As personal energy, it is to be cherished and explored. “Ah, this is actually how I behave.” This is how buddha is really appearing, not how I think I should be. Now seen, I can begin to explore the underlying feelings that have unconsciously driven myreactions. This is to be celebrated. It is grist for the mill, composted into the reality of a fully integrated life.

And there is the collective level. For reasons related to the traumas/Traumas of everyones everyday life, we are immersed in a collective mindset that fears vulnerability, that is confused by vulnerability, that is angered by vulnerability, that is greedy to expunge vulnerability. We, both men and women, choose “power over” rather than vulnerability. 

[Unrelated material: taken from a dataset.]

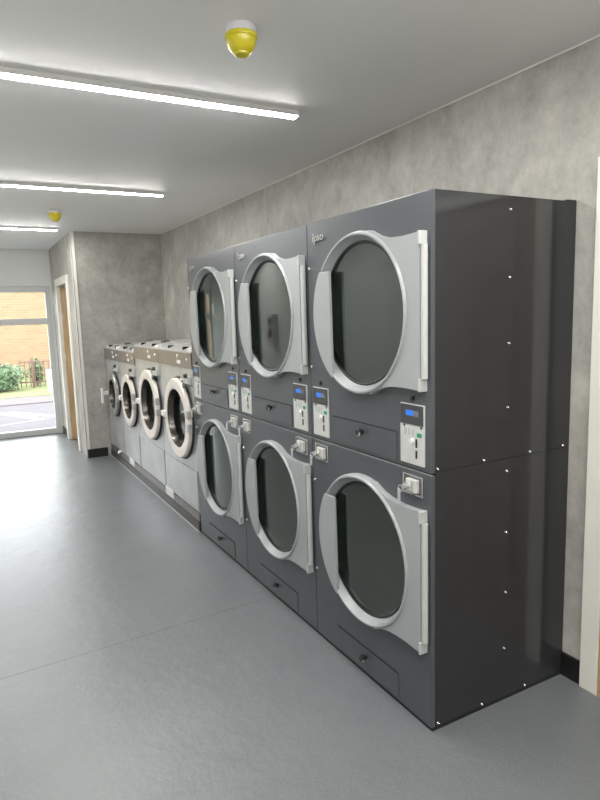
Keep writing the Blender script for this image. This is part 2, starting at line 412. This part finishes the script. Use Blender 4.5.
# ------------------------------------------------------------------ strip lights and sounders
def batten(x1, y, label, length=1.5, grp='ceiling strip lights'):
    t = empty('strip_light', (x1-length/2, y, H), label, 'ceiling light', grp)
    a = length/2
    MB().box(-a, a, -.0275, .0275, -.0228, 0, .002).build('housing', M['batten'], t)
    poly = [(.0245*math.cos(q), -.0225-.006*math.sin(q)) for q in [PI*i/12 for i in range(13)]]
    b = MB().prism(poly, -a+.004, a-.004)
    b.build('diffuser', M['tube'], t, smooth=.8)
    for s in (-1, 1):
        MB().box(s*a-.004, s*a+.004, -.027, .027, -.029, 0, .003).build('end_cap', M['batten'], t)
    return t
batten(.106, 1.065, 'long white strip light nearest the camera, above the dryers')
batten(.06, 3.066, 'white strip light above the washers, second from the camera')
batten(-.415, 5.12, 'white strip light farthest from the camera, next to the window wall')
for y in (-.45, -1.5, -2.6):  # unseen lamps added to lift the brightness of the near end
    batten(.2, y, 'unseen strip light added behind the camera to brighten the near room', grp='added unseen lights behind the camera')

def sounder(x, y, label):
    t = empty('alarm_sounder', (x, y, H), label, 'fire alarm', 'yellow alarm sounders')
    t.scale = (.92, .92, .92)
    MB().lathe([(0, 0), (.050, 0), (.053, -.006), (.055, -.024), (.053, -.028), (0, -.028)], (0, 0, 0), 'Z', 40).build('base', M['sounder_white'], t, smooth=.6)
    MB().lathe([(0, -.028), (.056, -.028), (.058, -.034), (.056, -.042), (.053, -.043), (.051, -.058), (.045, -.074), (.034, -.086), (.028, -.088), (.027, -.093), (.022, -.096), (.02, -.093), (0, -.093)], (0, 0, 0), 'Z', 40).build('sounder_dome', M['yellow'], t, smooth=.6)
    return t
sounder(-.458, .395, 'yellow alarm sounder with white base on the ceiling, nearest the camera')
sounder(-.565, 4.07, 'small yellow alarm sounder on the ceiling far off, before the last strip light')

# ------------------------------------------------------------------ stacked tumble dryers
DW, DH, DD = .8, 1.865, .685
SPL = .940
def ring_wing(cz):
    """door casting: ring + wing towards the hinge side, local to the tower"""
    cy = .395; R = .304
    m = MB()
    m.lathe([(.298, .0), (R, -.004), (R, -.026), (.300, -.034), (.297, -.038), (.291, -.038), (.2885, -.035), (.287, -.028), (.270, -.005), (.264, -.003), (.262, .006), (.272, .006), (.298, .0)], (0, cy, cz), 'X', 96)
    # wing outline
    pts = []
    for i in range(9):                       # along the ring, top to bottom on its hinge side
        a = math.radians(-70+140*i/8)
        pts.append((cy-.288*math.cos(a), cz+.288*math.sin(a)))
    top = [(.312, .2965), (.285, .284), (.262, .2725), (.215, .2600), (.165, .2545), (.115, .2530), (.07, .2550), (.030, .2575)]
    poly = [(y, cz-z) for y, z in top[::-1]]
    poly = pts + [(y, cz+z) for y, z in top] + poly
    m.prism(poly, -.0305, -.001)
    return m
def make_tower(label):
    t = empty('stacked_dryer', (0, 0, 0), label, 'tumble dryer', 'charcoal stacked tumble dryers')
    # cabinet: open-fronted steel boxes, one above the other
    c = MB()
    for z0, z1 in ((.012, SPL+.007), (SPL+.0082, DH)):
        c.box(.012, DD, .003, .018, z0, z1).box(.012, DD, DW-.018, DW-.003, z0, z1)
        c.box(.012, DD, .018, DW-.018, z1-.015, z1).box(.012, DD, .018, DW-.018, z0, z0+.015).box(DD-.012, DD, .018, DW-.018, z0+.015, z1-.015)
    c.build('cabinet', M['charcoal_gloss'], t)
    MB().box(.0, DD-.005, .002, DW-.002, 0, .012).build('plinth', M['dark_gap'], t)  # toe strip, blackened to stand for the shadow line under the cabinet
    for nm, z0, z1, cz in (('upper', SPL+.003, DH, 1.480), ('lower', .014, SPL-.003, .5525)):
        p = MB().plate_hole(.0015, DW-.0015, z0, z1, .395, cz, .284, -.004, .012).build('front_panel', M['charcoal'], t, bev=.003)
        # recessed drum behind the glass
        MB().lathe([(.272, .014), (.285, .03), (.292, .56), (.10, .57), (.0, .57)], (0, .395, cz), 'X', 64).build('drum', M['drum'], t, smooth=.6)
        door = ring_wing(cz).build('loading_door', M['door_grey'], t, smooth=.5)
        MB().lathe([(.267, -.003), (.20, -.0045), (.10, -.0055), (0, -.006)], (0, .395, cz), 'X', 64).build('door_glass', M['dryer_glass'], door, smooth=1., front=True)
        MB().lathe([(.2715, -.006), (.2655, -.010), (.259, -.006), (.264, .0)], (0, .395, cz), 'X', 72).build('gasket', M['rubber'], door, smooth=1.)
        # flat handle plate on the opening side
        hp = []
        for i in range(17):
            z = .172-(.172+.250)*i/16
            hp.append((.395+math.sqrt(max(0, .3035**2-z*z)), cz+z))
        hp += [(.395+.168, cz-.250), (.395+.176, cz+.172)]
        MB().prism(hp, -.0415, -.028).build('door_handle', M['door_grey'], door, bev=.003)
        # hinge: caps and bright rod
        MB().box(-.038, -.002, .022, .0315, cz+.216, cz+.2595, .003).build('hinge_cap', M['door_light'], door)
        MB().box(-.038, -.002, .022, .0315, cz-.2595, cz-.216, .003).build('hinge_cap', M['door_light'], door)
        MB().lathe([(0, -.216), (.0115, -.216), (.0115, .216), (0, .216)], (-.018, .0195, cz), 'Z', 20).build('hinge_rod', M['door_light'], door, smooth=.8)
        # lint drawer
        dz0, dz1 = ((.955, 1.060) if nm == 'upper' else (.022, .125))
        kz = (1.028 if nm == 'upper' else .087)
        dr = MB().box(-.0075, -.003, .186, .620, dz0, dz1, .0015).build('lint_drawer', M['charcoal'], t)
        MB().box(-.0078, -.0045, 0.190, .616, dz1-.0005, dz1+.002).build('drawer_edge', M['dark_gap'], dr)
        MB().lathe([(0, -.034), (.011, -.034), (.016, -.030), (.0165, -.024), (.010, -.018), (.008, -.007), (0, -.007)], (0, .399, kz), 'X', 24).build('knob', M['black'], dr, smooth=.6)
        MB().lathe([(.0125, -.0335), (.0165, -.0295), (.0168, -.026), (.0125, -.0335)], (0, .399, kz), 'X', 24, a0=PI, a1=2*PI).build('knob_rim', M['chrome'], dr, smooth=.6)
        # small screws by the door hinge line
        for z in (cz-.222, cz+.197):
            MB().lathe([(0, -.010), (.006, -.009), (.007, -.004), (0, -.004)], (0, .784, z), 'X', 12).build('screw', M['screw'], t, smooth=.8)
    MB().box(-.0046, .004, .002, DW-.002, SPL-.004, SPL-.0022).build('seam_strip', M['door_grey'], t)
    # coin panels and cash boxes, one pair per drum
    for y0 in (.033, .648):
        y1 = y0+.127
        cpn = MB().box(-.0095, -.003, y0, y1, .960, 1.171, .0015).build('coin_panel', M['silver'], t)
        dsp = MB().box(-.0115, -.009, y0+.003, y1-.003, 1.099, 1.168, .0008).build('display', M['panel_dark'], cpn)
        MB().box(-.0127, -.011, y0+.054, y0+.093, 1.130, 1.149).build('screen', M['lcd'], cpn)
        MB().box(-.0127, -.011, y0+.026, y0+.053, 1.130, 1.149).build('screen_edge', M['lcd_grey'], cpn)
        MB().box(-.0125, -.009, y0+.0355, y0+.0415, .985, 1.052).build('coin_slot', M['black'], cpn)
        MB().box(-.0135, -.009, y0+.028, y0+.047, 1.013, 1.022).build('slot_plate', M['silver'], cpn)
        MB().lathe([(0, -.016), (.009, -.015), (.010, -.009), (0, -.009)], (0, y0+.062, 1.043), 'X', 20).build('push_button', M['white_plastic'], cpn, smooth=.8)
        MB().box(-.0105, -.009, y0+.012, y0+.036, 1.060, 1.074).build('sticker', M['green'], cpn)
        for yy in (y0+.014, y0+.104):
            MB().prism([(yy-.007, 1.097), (yy+.007, 1.097), (yy, 1.086)], -.0105, -.009).build('arrow_mark', M['black'], cpn)
        for k in range(3):
            MB().box(-.0102, -.009, y0+.052+k*.02, y0+.063+k*.02, 1.062, 1.086).build('instruction_print', M['print_grey'], cpn)
        MB().lathe([(0, -.012), (.008, -.011), (.009, -.003), (0, -.003)], (0, y0+.063, 1.190), 'X', 16).build('indicator', M['black'], t, smooth=.8)
        # cash box
        b0 = y0+.007 if y0 < .3 else y0+.012
        cb = MB()
        for (a, b, e, f) in ((b0, b0+.108, .917, .922), (b0, b0+.108, .850, .855), (b0, b0+.005, .855, .917), (b0+.103, b0+.108, .855, .917)):
            cb.box(-.010, -.003, a, b, e, f, .001)
        cbo = cb.build('cash_box', M['chrome'], t)
        MB().box(-.0055, -.003, b0+.005, b0+.103, .855, .917).build('recess', M['plinth'], cbo)
        MB().box(-.022, -.005, b0+.022, b0+.078, .862, .909, .004).build('lock_plate', M['silver'], cbo)
        MB().box(-.030, -.021, b0+.036, b0+.042, .866, .905, .002).box(-.030, -.021, b0+.042, b0+.07, .880, .888, .002).build('handle', M['chrome'], cbo)
        MB().lathe([(0, -.034), (.011, -.033), (.012, -.02), (0, -.02)], (0, b0+.066, .884), 'X', 20).build('lock', M['chrome'], cbo, smooth=.6)
        MB().box(-.046, -.033, b0+.0645, b0+.0675, .876, .892).box(-.045, -.043, b0+.078, b0+.094, .828, .872, .0005).lathe([(.010, -.0445), (.013, -.0445), (.013, -.0415), (.010, -.0415), (.010, -.0445)], (0, b0+.079, .874), 'X', 16).build('key', M['screw'], cbo)
    # maker's badge: raised chrome lettering
    cu = bpy.data.curves.new('badge', 'FONT'); cu.body = 'ipso'; cu.size = .046; cu.extrude = .003; cu.offset = .0012
    tmp = bpy.data.objects.new('tmp', cu); COL.objects.link(tmp)
    me = bpy.data.meshes.new_from_object(tmp.evaluated_get(bpy.context.evaluated_depsgraph_get()))
    bpy.data.objects.remove(tmp)
    xs = [v.co.x for v in me.vertices]; wdt = max(xs)-min(xs)
    for v in me.vertices:
        x, y, z = v.co
        v.co = (-.008-z, .742-(x-min(xs))*.088/wdt, 1.786+y)
    me.materials.clear(); me.materials.append(M['chrome'])
    bo = bpy.data.objects.new('badge', me); COL.objects.link(bo); bo.parent = t
    return t
tower = make_tower('nearest charcoal stacked tumble dryer, its screwed side panel facing the camera')
t2 = copy_tree(tower); t2.location = (0, .8, 0); t2['label'] = 'middle charcoal stacked tumble dryer, between the two other stacks'
t3 = copy_tree(tower); t3.location = (0, 1.6, 0); t3['label'] = 'farthest charcoal stacked tumble dryer, standing beside the silver washers'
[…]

My exploration revealed, in dream consciousness and then brought into waking consciousness, that there is a movement from the blissful non-duality of Dharmakaya into the apparent separation of Nirmanakaya. In my newborn vulnerability, I was quickly exposed to traumas. And it became quickly unconsciously embedded that my mother, as the one closest to me, was responsible for those traumas. Not wanting to irritate my personal mother, for fear that this would encourage more trauma, It could then become easy to transfer that blame onto feminine energy in general. This is my interesting point of view. And may not be your interesting point of view.

And, I ask how this has manifested in me in my spiritual practices? When we get together as a Sangha. Since we have all experienced some degree of trauma separation following birth, are we carrying a collective anger against the feminine?  How do you feel with this right now?

This is then reflected in our patriarchal spiritual institutions. Better never to be vulnerable than experience those traumas again. Vulnerability is essential within creationship, whether creationship in a one-with-one partnership, or creationship on the level of a Sangha. The root source of Patriarchy will never be exposed and alchemized without stepping onto this path of vulnerability. And so, I am exploring my own reactions. Day by day.

Without judgement or expectation, the journey is entirely up to each one of us.